Blog # 60…August, 2016

It seems to be time to think about marking anniversaries - 50 years since we first heard The Beach Boys, ABBA and The Monkees and visited the McMichael Gallery.  Next year, 50 years since EXPO 67 and 150 years since Canada’s confederation.  Many celebrations are in order, small and intimate, large and lavish, at home and abroad.

Getting in ahead of the curve, the Canada Council for the Arts has mounted Punctured Landscape, “a meditation on the Canadian social landscape of living memory”, a series of artworks from their ArtBank. that present an abridged history lesson.
Collectively, the seventeen works ask – How do we learn?  Who decides what merits remembrance?  What role does trauma play in Canada’s history?  They also suggest that we need more ways to interpret our past, more voices in discussion and more art.
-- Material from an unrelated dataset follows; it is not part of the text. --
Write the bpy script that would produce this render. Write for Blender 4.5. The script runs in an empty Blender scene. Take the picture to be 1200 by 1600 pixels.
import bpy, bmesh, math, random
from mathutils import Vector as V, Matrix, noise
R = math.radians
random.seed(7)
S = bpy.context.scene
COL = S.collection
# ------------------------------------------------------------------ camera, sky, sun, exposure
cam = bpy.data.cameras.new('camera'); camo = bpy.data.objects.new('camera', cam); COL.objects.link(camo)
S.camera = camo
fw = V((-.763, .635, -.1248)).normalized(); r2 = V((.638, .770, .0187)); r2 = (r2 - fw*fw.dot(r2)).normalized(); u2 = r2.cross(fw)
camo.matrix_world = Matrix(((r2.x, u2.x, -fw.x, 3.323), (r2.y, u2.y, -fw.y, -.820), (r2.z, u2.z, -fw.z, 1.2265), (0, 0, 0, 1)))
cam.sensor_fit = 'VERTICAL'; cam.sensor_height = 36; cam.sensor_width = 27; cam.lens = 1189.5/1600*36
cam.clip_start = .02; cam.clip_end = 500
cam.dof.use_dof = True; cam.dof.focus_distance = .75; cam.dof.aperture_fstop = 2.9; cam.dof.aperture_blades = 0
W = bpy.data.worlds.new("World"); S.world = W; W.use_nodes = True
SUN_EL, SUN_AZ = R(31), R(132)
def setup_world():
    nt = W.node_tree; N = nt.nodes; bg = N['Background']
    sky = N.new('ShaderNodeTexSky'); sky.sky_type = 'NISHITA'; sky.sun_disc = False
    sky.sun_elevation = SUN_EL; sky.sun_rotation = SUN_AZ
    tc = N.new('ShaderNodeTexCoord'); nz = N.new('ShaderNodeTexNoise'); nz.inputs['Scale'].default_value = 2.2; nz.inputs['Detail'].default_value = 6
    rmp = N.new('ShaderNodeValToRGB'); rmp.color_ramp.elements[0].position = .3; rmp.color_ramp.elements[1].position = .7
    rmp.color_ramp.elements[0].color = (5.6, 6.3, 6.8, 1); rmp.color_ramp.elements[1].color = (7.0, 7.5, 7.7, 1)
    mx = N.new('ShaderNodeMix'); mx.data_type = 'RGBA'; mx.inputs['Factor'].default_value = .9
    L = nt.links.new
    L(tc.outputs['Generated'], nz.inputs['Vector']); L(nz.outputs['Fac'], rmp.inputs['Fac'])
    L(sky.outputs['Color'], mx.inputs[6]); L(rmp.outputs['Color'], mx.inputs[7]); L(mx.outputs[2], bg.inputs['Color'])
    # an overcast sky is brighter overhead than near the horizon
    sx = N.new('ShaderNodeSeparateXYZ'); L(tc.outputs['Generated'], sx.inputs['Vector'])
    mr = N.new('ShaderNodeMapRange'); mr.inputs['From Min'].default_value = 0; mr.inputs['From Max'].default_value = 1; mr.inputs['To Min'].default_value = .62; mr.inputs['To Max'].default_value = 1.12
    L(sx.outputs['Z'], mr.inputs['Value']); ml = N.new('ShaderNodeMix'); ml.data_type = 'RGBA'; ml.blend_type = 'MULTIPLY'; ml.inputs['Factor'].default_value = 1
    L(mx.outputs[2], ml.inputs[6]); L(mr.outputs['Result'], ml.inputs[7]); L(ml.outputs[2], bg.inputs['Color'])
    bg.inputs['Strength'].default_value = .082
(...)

The pieces are highly symbolic and thought provoking rather than directly representational, getting the viewer (well, me anyway) to work a bit to get it.

Shane (Mini) Davis’ piece shows a simple house with no windows, wondering - When does a house stop being a home and become a signal of confinement? – evoking the internment of Japanese citizens between 1941 and 1949.

Trevor Gould uses images of shoes to remind us of the horrendous treatment by the City of Halifax of the residents of Africville – representing the journey taken a century earlier by thousands of individuals (mostly on foot) to Nova Scotia to escape slavery in the southern US.

One of the treats of this show was that most of the artists were new discoveries for me…not so Rececca Belmore, who I saw first at the National Art Centre as part of Sakahan and who has become a favourite.  In this show, her piece (she always works large which suits her substantial themes) To Rest and To Dream,  references murdered and disappeared aboriginal women and girls.  A woman rests in bed covered in satin and fur, dreaming and expressing hope for a peaceful outcome to a dreadful situation that’s been ignored for far too long… but it is a restless dream.

The celebration of Canada’s sesquicentennial will no doubt bring its share of self congratulation, joy and expressions of gratitude for the luck we share in calling this country home. Punctured Landscape,  rather than raining on the parade, reminds us of the inequalities and injustices both past and present, balancing the picture  and subtly encouraging us to try and do a bit better in the future.


And coming up early in September, it’ll be 80 years since I was born (and Edward VIII was getting ready to abdicate).  I know, I know, how could that be… well, Elizabeth II is doing well so far - me too.